### [Requirement]
No images are to be carried over; print all other material exactly as it stands.

________________________________________

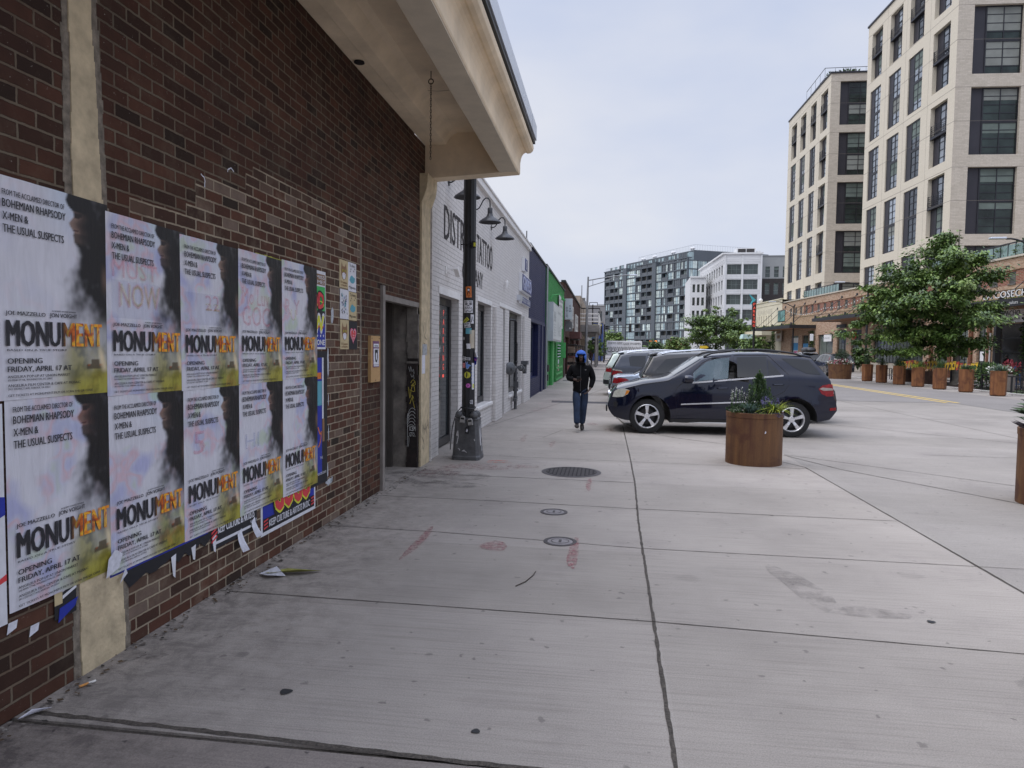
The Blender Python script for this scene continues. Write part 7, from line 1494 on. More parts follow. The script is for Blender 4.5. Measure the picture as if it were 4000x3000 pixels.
g.box(57.9, 58, .02, 14, 0, 8); g.box(0, .1, .02, 14, 0, 8); g.face([(0, .1, 7.9), (58, .1, 7.9), (58, 14, 7.9), (0, 14, 7.9)]); g.build('wall', [BR_TAN, BR_RED], mk)
g = MB(); g.box(-.05, 58, -.10, .35, 8.0, 8.12); g.build('coping', STN, mk)
for q in ((5.98, 6.1), (7.22, 7.3)): g = MB(); g.box(4.5, 58, -.06, .0, *q); g.build('string_course', BR_TAN, mk)
for u in cl:
    g = MB(); g.box(u - .35, u + .35, .10, .13, 6.33, 7.1)
    for i in range(8): g.box(u - .33, u + .33, .06, .1, 6.36 + i * .093, 6.41 + i * .093)
    g.box(u - .38, u + .38, -.05, .06, 6.26, 6.328); g.build('louvre', LOUV, mk)
for a, b_, c, d, k in gw:
    n_ = max(2, int((b_ - a) / .55)); f = shop_window(mk, a + .02, b_ - .02, c, d, .16, 'door' if c < .2 and k in 'ac' else 'window', .08, BLKF, {'a': MGL, 'b': MGL, 'c': MGL, 'd': MGL, 'e': MGD}[k], cols=n_ if k in 'cd' else 2, rows={'a': 1, 'b': 1, 'c': 3, 'd': 3, 'e': 4}[k])
for q in ((24.6, 33.3, .88), (20.1, 22.5, .55)): g = MB(); g.box(q[0], q[1], -.08, .0, .0, q[2]); g.build('plinth', STN, mk)
RSTEEL = corten_mat('rust_column', (.16, .06, .03), (.08, .03, .015), (.22, .09, .04))
for u in (34.45, 36.9, 39.4, 41.4): g = MB(); g.box(u - .18, u + .18, -.12, .0, 0, 4.1); g.build('pilaster', [RSTEEL], mk)
g = MB(); g.box(-1.5, 1.2, -.03, .02, 5.62, 7.12, 0); g.box(-1.4, 1.1, -.045, -.03, 5.72, 7.02, 1); g.build('transom_window', [BLKF, M('teal_glass', (.16, .30, .30), .1, 0, var=.6, vs=.8)], mk)
# canopies hung on rods
def canopy(label, u0, u1, z0, z1, proj, rods, moss=False):
    t = thing('steel_canopy', label, 'canopy', MO, MR, 'steel canopies hung from the market hall')
    g = MB(); g.box(u0, u1, -proj, -proj + .10, z0, z1); g.box(u0, u0 + .1, -proj + .1, -.0, z0, z1); g.box(u1 - .1, u1, -proj + .1, -.0, z0, z1); g.build('fascia', CANM, t)
    g = MB(); g.box(u0 + .1, u1 - .1, -proj + .1, -.0, z0 + .05, z0 + .1); g.build('soffit', SOFF, t)
    g = MB(); g.box(u0 + .1, u1 - .1, -proj + .1, -.0, z1 - .1, z1 - .04); g.build('deck', MULCH if not moss else LF[lY], t)
    if moss:
        g = MB()
        for k in range(500): leaf(g, (rl.uniform(u0 + .3, u1 - .2), rl.uniform(-proj + .1, -proj + .8), z1 - .04), (rl.uniform(-.5, .5), rl.uniform(-.5, .5), 1), rl.uniform(.1, .28), .05, rl.choice((lL, lY, lM)))
        g.build('green_roof', LF, t)
    for u in rods:
        g = MB(); g.tube([(u - .1, 0, 7.42), (u, -proj + .25, z1)], .028, 6); g.box(u - .25, u + .05, -.06, .0, 7.3, 7.54, 0); g.prism([(u - .16, z1 - .05), (u + .16, z1 - .05), (u + .05, z1 + .28), (u - .05, z1 + .28)], -proj + .17, -proj + .33); g.build('tie_rod', CANM, t)
    return t
canopy('far steel canopy with a green planted roof on the market hall', -1.6, 11.25, 4.47, 4.84, 2.9, (-1.6, 1.4, 4.6, 7.9, 11.0), True)
canopy('middle steel canopy partly hidden by the big street tree', 17.68, 33.5, 4.90, 5.22, 2.9, (17.9, 21.3, 24.9, 28.4, 32), True)
ct = canopy('near steel canopy carrying white raised letters at the right edge of the photo', 42.6, 56, 4.58, 5.04, 2.9, (43, 46.6, 50.5, 54), True)
g = MB(); g.text('LA COSECHA', (45.3, -2.86, 5.12), .42, m=0, width=4.4, bold=.02, depth=.08, ms=1); g.build('roof_lettering', [WHS, BLK], ct)
g = MB(); g.text('mercado . arte . cultura', (45.75, -2.905, 4.71), .20, m=0, width=2.65, bold=.008); g.build('fascia_lettering', WHS, ct)
t = thing('taqueria_sign', 'white taqueria sign board hanging under the near canopy', 'sign', MO, MR)
g = MB(); g.box(41.9, 46.4, -.26, -.2, 3.82, 4.72, 0); g.text('APAPACHO', (42.2, -.264, 4.25), .36, m=1, width=2.45, bold=.03); g.text('TAQUERIA', (43.4, -.264, 3.98), .16, m=1, width=1.25); g.build('board', [WHS, BKP], t); g = MB(); g.box(41.9, 46.4, -.20, -.02, 4.3, 4.4); g.build('bracket', DKM, t)
def wall_sign(label, u, z, w, h, bg, txt, ink, y=-.1, th=.35):
    t = thing('wall_sign', label, 'sign', MO, MR); g = MB(); g.box(u, u + w, y, y + .08, z, z + h, 0)
    if txt: g.text(txt, (u + w / 2, y - .004, z + h * (1 - th) / 2), h * th, m=1, align='c', width=w * .8)
    g.build('panel', [bg, ink], t); return t
wall_sign('white shop name panel over the pale window of the market hall', 13.9, 2.95, 1.9, .72, WHS, 'EASTERN MARKET CO', BKP, -.16, .14)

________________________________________

### [Answer to this problem]
The Blender Python script for this scene continues. Write part 7, from line 1494 on. More parts follow. The script is for Blender 4.5. Measure the picture as if it were 4000x3000 pixels.
g.box(57.9, 58, .02, 14, 0, 8); g.box(0, .1, .02, 14, 0, 8); g.face([(0, .1, 7.9), (58, .1, 7.9), (58, 14, 7.9), (0, 14, 7.9)]); g.build('wall', [BR_TAN, BR_RED], mk)
g = MB(); g.box(-.05, 58, -.10, .35, 8.0, 8.12); g.build('coping', STN, mk)
for q in ((5.98, 6.1), (7.22, 7.3)): g = MB(); g.box(4.5, 58, -.06, .0, *q); g.build('string_course', BR_TAN, mk)
for u in cl:
    g = MB(); g.box(u - .35, u + .35, .10, .13, 6.33, 7.1)
    for i in range(8): g.box(u - .33, u + .33, .06, .1, 6.36 + i * .093, 6.41 + i * .093)
    g.box(u - .38, u + .38, -.05, .06, 6.26, 6.328); g.build('louvre', LOUV, mk)
for a, b_, c, d, k in gw:
    n_ = max(2, int((b_ - a) / .55)); f = shop_window(mk, a + .02, b_ - .02, c, d, .16, 'door' if c < .2 and k in 'ac' else 'window', .08, BLKF, {'a': MGL, 'b': MGL, 'c': MGL, 'd': MGL, 'e': MGD}[k], cols=n_ if k in 'cd' else 2, rows={'a': 1, 'b': 1, 'c': 3, 'd': 3, 'e': 4}[k])
for q in ((24.6, 33.3, .88), (20.1, 22.5, .55)): g = MB(); g.box(q[0], q[1], -.08, .0, .0, q[2]); g.build('plinth', STN, mk)
RSTEEL = corten_mat('rust_column', (.16, .06, .03), (.08, .03, .015), (.22, .09, .04))
for u in (34.45, 36.9, 39.4, 41.4): g = MB(); g.box(u - .18, u + .18, -.12, .0, 0, 4.1); g.build('pilaster', [RSTEEL], mk)
g = MB(); g.box(-1.5, 1.2, -.03, .02, 5.62, 7.12, 0); g.box(-1.4, 1.1, -.045, -.03, 5.72, 7.02, 1); g.build('transom_window', [BLKF, M('teal_glass', (.16, .30, .30), .1, 0, var=.6, vs=.8)], mk)
# canopies hung on rods
def canopy(label, u0, u1, z0, z1, proj, rods, moss=False):
    t = thing('steel_canopy', label, 'canopy', MO, MR, 'steel canopies hung from the market hall')
    g = MB(); g.box(u0, u1, -proj, -proj + .10, z0, z1); g.box(u0, u0 + .1, -proj + .1, -.0, z0, z1); g.box(u1 - .1, u1, -proj + .1, -.0, z0, z1); g.build('fascia', CANM, t)
    g = MB(); g.box(u0 + .1, u1 - .1, -proj + .1, -.0, z0 + .05, z0 + .1); g.build('soffit', SOFF, t)
    g = MB(); g.box(u0 + .1, u1 - .1, -proj + .1, -.0, z1 - .1, z1 - .04); g.build('deck', MULCH if not moss else LF[lY], t)
    if moss:
        g = MB()
        for k in range(500): leaf(g, (rl.uniform(u0 + .3, u1 - .2), rl.uniform(-proj + .1, -proj + .8), z1 - .04), (rl.uniform(-.5, .5), rl.uniform(-.5, .5), 1), rl.uniform(.1, .28), .05, rl.choice((lL, lY, lM)))
        g.build('green_roof', LF, t)
    for u in rods:
        g = MB(); g.tube([(u - .1, 0, 7.42), (u, -proj + .25, z1)], .028, 6); g.box(u - .25, u + .05, -.06, .0, 7.3, 7.54, 0); g.prism([(u - .16, z1 - .05), (u + .16, z1 - .05), (u + .05, z1 + .28), (u - .05, z1 + .28)], -proj + .17, -proj + .33); g.build('tie_rod', CANM, t)
    return t
canopy('far steel canopy with a green planted roof on the market hall', -1.6, 11.25, 4.47, 4.84, 2.9, (-1.6, 1.4, 4.6, 7.9, 11.0), True)
canopy('middle steel canopy partly hidden by the big street tree', 17.68, 33.5, 4.90, 5.22, 2.9, (17.9, 21.3, 24.9, 28.4, 32), True)
ct = canopy('near steel canopy carrying white raised letters at the right edge of the photo', 42.6, 56, 4.58, 5.04, 2.9, (43, 46.6, 50.5, 54), True)
g = MB(); g.text('LA COSECHA', (45.3, -2.86, 5.12), .42, m=0, width=4.4, bold=.02, depth=.08, ms=1); g.build('roof_lettering', [WHS, BLK], ct)
g = MB(); g.text('mercado . arte . cultura', (45.75, -2.905, 4.71), .20, m=0, width=2.65, bold=.008); g.build('fascia_lettering', WHS, ct)
t = thing('taqueria_sign', 'white taqueria sign board hanging under the near canopy', 'sign', MO, MR)
g = MB(); g.box(41.9, 46.4, -.26, -.2, 3.82, 4.72, 0); g.text('APAPACHO', (42.2, -.264, 4.25), .36, m=1, width=2.45, bold=.03); g.text('TAQUERIA', (43.4, -.264, 3.98), .16, m=1, width=1.25); g.build('board', [WHS, BKP], t); g = MB(); g.box(41.9, 46.4, -.20, -.02, 4.3, 4.4); g.build('bracket', DKM, t)
def wall_sign(label, u, z, w, h, bg, txt, ink, y=-.1, th=.35):
    t = thing('wall_sign', label, 'sign', MO, MR); g = MB(); g.box(u, u + w, y, y + .08, z, z + h, 0)
    if txt: g.text(txt, (u + w / 2, y - .004, z + h * (1 - th) / 2), h * th, m=1, align='c', width=w * .8)
    g.build('panel', [bg, ink], t); return t
wall_sign('white shop name panel over the pale window of the market hall', 13.9, 2.95, 1.9, .72, WHS, 'EASTERN MARKET CO', BKP, -.16, .14)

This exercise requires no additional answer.